Обычно говорил он мало, отрывистыми фразами, стараясь отвечать более жестами и улыбкой красивых глаз, в которой больше было любезности и блеска, чем ласки и внимания. Видно было, что эта обстановка, эти люди были привычны для него и нимало его не удивляли. Одет он был на этот раз в костюм, как всегда хороший, что называется — с иголочки. Помню, я все удивлялся: крестьянский сын, двадцати всего лет, — и уже он известный поэт, он небрежно теряет ноты известного композитора, сочиненные на его стихи, он снисходительно любезно обращается с барышнями с высшим музыкальным образованием. Мы возвращались из гостей вместе: я — в свое молчаливое, как могила, Дорогомилово, он — в ванную купцов Морозовых. А кругом была вьюга, на тротуарах непроходимые горы снега. Было все непонятно и хорошо. Был восемнадцатый год. Ели мерзлую картошку, но голову не вешали. Говорили мы с ним о литературе. Я спросил его, чем он сейчас больше всего интересуется.
— Изучаю Гоголя. Это что-то изумительное!
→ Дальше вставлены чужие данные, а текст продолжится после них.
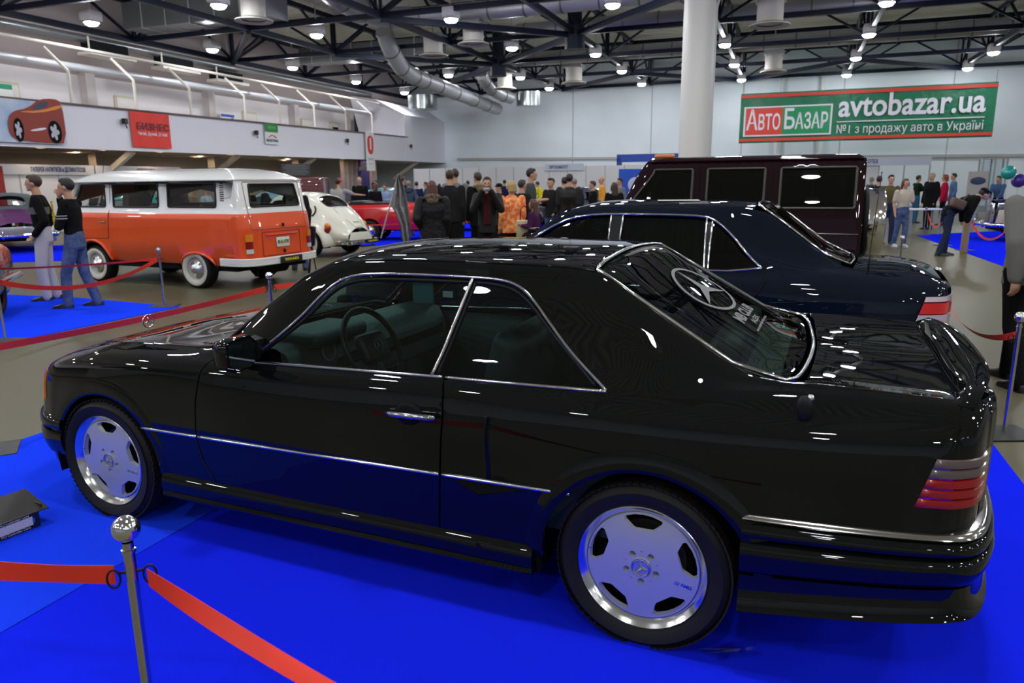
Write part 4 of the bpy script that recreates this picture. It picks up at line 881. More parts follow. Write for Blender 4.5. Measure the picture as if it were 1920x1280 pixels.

Есенин даже приостановился, а потом неподражаемо прочел несколько гоголевских фраз из описаний природы. Он, видимо, затруднялся объяснить красоту того или другого выражения и старался передать ее мне голосом, интонацией, жестами, всеми средствами своего мастерского чтения. Вся его театральность куда-то исчезла. Передо мною вырос человек, до самозабвенья любящий красоту русского слова. ‹…›
Кафе поэтов «Домино». В нем были два зала: один для публики, другой для поэтов. Оба зала в эти года, когда все и везде было закрыто, а в «Домино» торговля производилась до двух часов ночи, были всегда переполнены. Здесь можно было разного рода спекулянтам и лицам неопределенных профессий послушать музыку, закусить хорошенько с «дамой», подобранной с Тверской улицы, и т. д. Поэты, как объяснил мне потом один знакомый, были здесь «так, для блезиру», но они, конечно, этого не думали. Наивные, они и не подозревали, как за их спиной набивали карманы содержатели всех этих кафе, да поэтам и деваться было некуда. Спекулянты и дамы их, шикарно одетые, были жирны, красны, много ели и пили. Бледные и дурно одетые поэты сидели за пустыми столами и вели бесконечные споры о том, кто из них гениальнее. Несмотря на жалкий вид, они сохранили еще прежние привычки и церемонно целовали руки у своих жалких подруг. Стихи, звуки — они все любили до глупости. Вот обстановка, в которой в 1919 году царил С. Есенин. Нас, молодых, выдвигавшихся тогда поэтов из Пролеткульта, пригласили читать стихи в «Домино». Есенин тогда гремел и сверкал, и мы очень обрадовались, узнав, что и он в этот вечер будет читать стихи. Он стоял, окруженный неведомыми миру «гениями» и «знаменитостями», очаровывая всех своей необычной улыбкой. Характерная подробность: улыбка его не менялась в зависимости от того, разговаривал ли он с женщиной или с мужчиной, а это очень редко бывает. Как ни любезно говорил он со всеми, было заметно, что этот «крестьянский поэт» смотрел на них как на подножие грядущей к нему славы. Нервности и неуверенности в нем не было. Он уже был «имажинистом» и ходил не в оперном костюме крестьянина, а в «цилиндре и в лакированных башмаках». Я полюбил его издалека, чтобы не обжечься. В этот вечер он сделал очередной большой скандал.